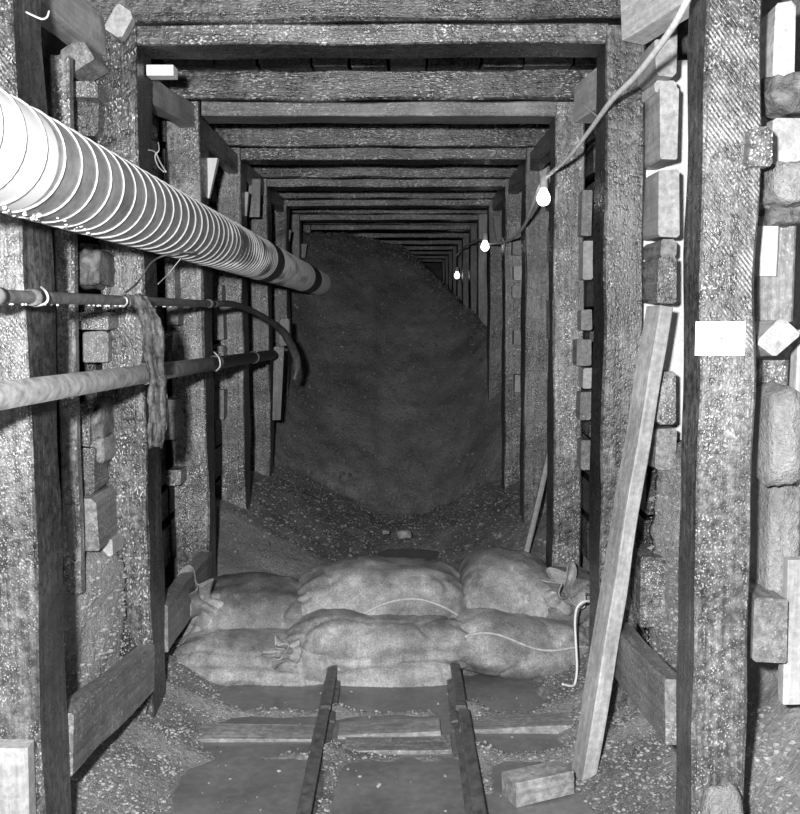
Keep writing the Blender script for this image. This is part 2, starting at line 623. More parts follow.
tag(grid_obj('wall_left', 260, 150, lambda u, v: left_rock(yy_of(u), -0.3 + 3.4 * v), M['gravel']), kind='structure')
tag(grid_obj('wall_right', 260, 150, lambda u, v: right_rock(yy_of(u), -0.3 + 3.4 * v), M['gravel']), kind='structure')
tag(grid_obj('ceiling', 40, 200, ceil_f, M['rock']), kind='structure')
tag(grid_obj('wall_back', 20, 20, lambda u, v: (-1.35 + 2.5 * u, 18.1 + 0.1 * mn.noise(Vector((u * 5, v * 5, 0))), -0.3 + 3.3 * v), M['rock']), kind='structure')

# ------------------------------------------------------------------ posts
side_word = {-1: 'left', 1: 'right'}
LEFT_LOOK = ['with grit-covered face, dark inner side', 'speckled, a rag hanging beside it', 'its foot beside the leftmost sandbag', 'with a grit-flecked face', 'half buried by the muck mound', 'partly under the duct', 'pale, near the duct end']
RIGHT_LOOK = ['with saw marks and a white card', 'dark, behind the leaning plank', 'pale, beside the nearest bulb', 'with a wedge at its top', 'small wedges at its edge', 'very dark, by the middle bulb', 'narrow and pale']
for i, Z in enumerate(ZS):
    zt = CAPB[i] - 0.003
    yc = Z + PD / 2
    zb = -0.08
    jl, jr = random.uniform(-.008, .008), random.uniform(-.008, .008)
    mats_l = ['gritty_saw', 'wet', 'gritty', 'gritty', 'gritty', 'wet_dark', 'mid']
    mats_r = ['wet_saw', 'wet_dark', 'gritty', 'gritty_saw', 'wet', 'wet_dark', 'mid']
    ml = M[mats_l[i]] if i < 7 else M['wet_dark']
    mr = M[mats_r[i]] if i < 7 else M['wet_dark']
    wl_ = [0.165, 0.148, 0.155, 0.14, 0.14, 0.14, 0.12][min(i, 6)]
    wr_ = [0.135, 0.137, 0.135, 0.14, 0.142, 0.12, 0.10][min(i, 6)]
    lx0 = -0.880 if i == 0 else LX + 0.005 + jl * .4
    rb_, rt_ = (0.722, 0.697) if i == 0 else (0.712 + jr * .5, 0.694 + jr * .5)
    a = timber('mine_post', (lx0 - wl_ / 2, yc, zb), (lx0 - wl_ / 2 + jl * 0.5, yc, zt), wl_, PD, ml, wob=0.006, cham=0.008)
    pd_ = 0.15 if i == 0 else PD
    b = timber('mine_post', (rb_ + wr_ / 2, Z + pd_ / 2, zb), (rt_ + wr_ / 2, Z + pd_ / 2, zt), wr_, pd_, mr, wob=0.005, cham=0.007, taper=.96)
    for o, s, look in ((a, -1, LEFT_LOOK), (b, 1, RIGHT_LOOK)):
        if i < 7:
            lab = '%s %s-hand mine post from the front, %s' % (ORD[i], side_word[s], look[i])
        else:
            lab = 'dark far %s-hand mine post behind the muck pile, %s from the front' % (side_word[s], ORD[i])
        tag(o, lab, 'mine post', 'timber posts of the mine sets')

# ------------------------------------------------------------------ caps and spreaders
for i, Z in enumerate(ZS):
    if i == 0:
        continue
    zb = CAPB[i]
    ch = CH[min(i, 5)]
    yc = Z + PD / 2 - 0.012
    tl = random.uniform(-.006, .006)
    mat = M['wet_dark'] if i in (1, 7, 10) else M['beam']
    o = timber('cap_beam', (-1.07, yc, zb + ch / 2 + tl), (0.88, yc, zb + ch / 2 - tl + (0.012 if i == 1 else 0)), ch, PD + .02, mat, wob=0.006, cham=0.009)
    if i == 1:
        lab = 'nearest roof cap beam across the top, streaked with wet glints'
    elif i == 2:
        lab = 'second roof cap beam from the front, broad with faint saw marks'
    else:
        lab = '%s roof cap beam from the front, spanning the mine drift' % ORD[i - 1]
    tag(o, lab, 'roof beam', 'cap beams across the roof')
    sh = [0.066, 0.066, 0.062, 0.066, 0.055, 0.05][min(i, 5)]
    o = timber('spreader_beam', (LX + 0.004, yc + .015, zb - sh / 2 - .002), (RX - 0.004, yc + .015, zb - sh / 2 + (0.008 if i == 1 else 0) - .002), sh, PD - .01, M['wet'] if i == 1 else M['beam'] if i % 2 else M['mid'] if i == 2 else M['beam'], wob=0.004, cham=0.005)
    tag(o, '%s spreader under a roof cap beam, counted from the front, wedged between two posts' % ORD[i - 1], 'spreader beam', 'spreaders under the cap beams')

# roof lagging, boards running from cap to cap
k = 0
for i in range(1, 13):
    y0, y1 = ZS[i] - 0.02, ZS[i + 1] - 0.03
    ctop = CAPB[i] + CH[min(i, 5)]
    ntop = CAPB[i + 1] + CH[min(i + 1, 5)]
    x = -1.05
    j = 0
    while x < 0.78:
        w = random.uniform(0.16, 0.24)
        dz = random.uniform(0, .012)
        if i < 6:
            o = timber('lagging_board', (x + w / 2, y0, ctop + .032 + dz), (x + w / 2, y1, ntop + .032 + dz + .045), w - .012, 0.042, M['mid'] if random.random() < .5 else M['wet_end'], hint=(0, 0, 1), wob=0.004)
            tag(o, 'roof lagging board %s from the left, in the %s roof bay above the cap beams' % (ORD[j].replace('nearest', 'first'), ORD[i]), 'lagging board', 'roof lagging boards')
        x += w
        j += 1

# ------------------------------------------------------------------ shoulder and foot girts between neighbouring sets
def girt(name, p0, p1, w, d, mat, label, cat='girt', group='girts between the sets', **kw):
    o = timber(name, p0, p1, w, d, mat, hint=(1, 0, 0), **kw)
    return tag(o, label, cat, group)


girt('girt', (-1.032, 2.60, 2.445), (-1.032, 3.45, 2.45), 0.125, 0.09, M['pale'], 'dark shoulder strut at the top left corner, butting on the second left post')
girt('girt', (-0.935, 3.69, 2.335), (-0.95, 4.55, 2.40), 0.10, 0.07, M['pale'], 'pale shoulder strut below the bright white tip, between second and third left posts')
girt('girt', (1.10, 2.76, 2.62), (0.775, 3.43, 2.505), 0.17, 0.10, M['white'], 'round-grained pale shoulder strut at the top right, above the cable')
girt('girt', (0.96, 3.75, 2.49), (0.82, 4.55, 2.45), 0.17, 0.10, M['white'], 'pale-ended shoulder strut between second and third right posts')
for i in range(3, 6):
    girt('girt', (-0.93, ZS[i - 1] + .22, 2.35), (-0.93, ZS[i] - .01, 2.35), 0.11, 0.06, M['wet'], 'dark left shoulder strut between the %s and %s posts' % (ORD[i - 1], ORD[i]))
    girt('girt', (0.75, ZS[i - 1] + .22, 2.36), (0.75, ZS[i] - .01, 2.36), 0.11, 0.06, M['wet'], 'dark right shoulder strut between the %s and %s posts' % (ORD[i - 1], ORD[i]))
girt('girt', (-0.905, 2.57, 0.385), (-0.905, 3.46, 0.27), 0.17, 0.06, M['mid'], 'plank girt along the foot of the left wall, between first and second posts')
girt('girt', (-0.905, 3.67, 0.345), (-0.905, 4.56, 0.335), 0.18, 0.06, M['mid'], 'short left foot girt ending at the leftmost sandbag')
girt('girt', (0.735, 2.57, 0.475), (0.755, 3.46, 0.37), 0.17, 0.06, M['mid'], 'plank girt along the foot of the right wall, sloping down to the gravel')

# ------------------------------------------------------------------ lagging: boards along the walls
def block(px0, py0, px1, py1, Yf, ln, mat, label, name='lagging_board', cat='lagging board', group='wall lagging pieces', **kw):
    """a board running away along the wall, its end facing us between the given edges at distance Yf"""
    a, b = at(px0, py0, Yf), at(px1, py1, Yf)
    a.x, b.x = at(px0, (py0 + py1) / 2, Yf).x, at(px1, (py0 + py1) / 2, Yf).x
    cx, cz = (a.x + b.x) / 2, (a.z + b.z) / 2
    kw.setdefault('wob', 0.006)
    kw.setdefault('cham', 0.010)
    o = timber(name, (cx, Yf, cz), (cx, Yf + ln, cz), abs(a.z - b.z), abs(b.x - a.x), mat, hint=(1, 0, 0), **kw)
    return tag(o, label, cat, group)


def upright(px0, py0, px1, py1, Y, thick, mat, label, name='upright_board', cat='board', group=None, dx=0, **kw):
    """a board standing against the wall with its broad side to us; dx leans its foot"""
    a, b = at(px0, py0, Y), at(px1, py1, Y)
    a.x, b.x = at(px0, (py0 + py1) / 2, Y).x, at(px1, (py0 + py1) / 2, Y).x
    w = abs(b.x - a.x)
    c = (a.x + b.x) / 2
    o = timber(name, (c + dx, Y + thick / 2, min(a.z, b.z)), (c, Y + thick / 2, max(a.z, b.z)), w, thick, mat, **kw)
    return tag(o, label, cat, group)


# right wall between the first and second posts
R = 'right wall between first and second posts'
block(655, 40, 676, 76, 3.25, .9, M['pale'], 'topmost pale block in the ' + R, cham=.012)
block(653, 80, 676, 92, 3.32, .6, M['white'], 'thin white slat end in the ' + R)
block(660, 86, 679, 160, 3.29, .8, M['pale'], 'tall pale upright block second from top in the ' + R, skew0=0)
block(659, 170, 679, 236, 3.29, .8, M['pale'], 'pale split block third from top in the ' + R)
block(658, 257, 677, 304, 3.27, .8, M['wet_end'], 'dark wet block above the leaning plank in the ' + R)
block(660, 240, 676, 258, 3.33, .7, M['mid'], 'small grey packing piece above the dark wet block')
block(657, 372, 676, 425, 3.29, .8, M['gritty_end'], 'grey block half behind the leaning plank, right wall')
block(655, 428, 676, 470, 3.34, .7, M['mid'], 'lower grey block beside the leaning plank, right wall')
block(641, 557, 667, 628, 3.36, .6, M['gritty_end'], 'square grit-covered block end low in the right wall')
upright(640, 60, 697, 440, 3.56, .05, M['whitewash'], 'whitewashed upright board showing as a white strip behind the nearest right post')
for k_, (y0, y1, v) in enumerate(((60, 84, 'topmost'), (118, 146, 'second from top'), (176, 196, 'third from top'))):
    pass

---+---

▶ **PROBLEM DESCRIPTION**: Starting at the first line of the material, output exactly the lines up to and including the one with "tag(grid_obj('wall_back', 20, 20, lambda". Do not include the pictures.

▶ **RESPONSE TO THE TASK**:
Keep writing the Blender script for this image. This is part 2, starting at line 623. More parts follow.
tag(grid_obj('wall_left', 260, 150, lambda u, v: left_rock(yy_of(u), -0.3 + 3.4 * v), M['gravel']), kind='structure')
tag(grid_obj('wall_right', 260, 150, lambda u, v: right_rock(yy_of(u), -0.3 + 3.4 * v), M['gravel']), kind='structure')
tag(grid_obj('ceiling', 40, 200, ceil_f, M['rock']), kind='structure')
tag(grid_obj('wall_back', 20, 20, lambda u, v: (-1.35 + 2.5 * u, 18.1 + 0.1 * mn.noise(Vector((u * 5, v * 5, 0))), -0.3 + 3.3 * v), M['rock']), kind='structure')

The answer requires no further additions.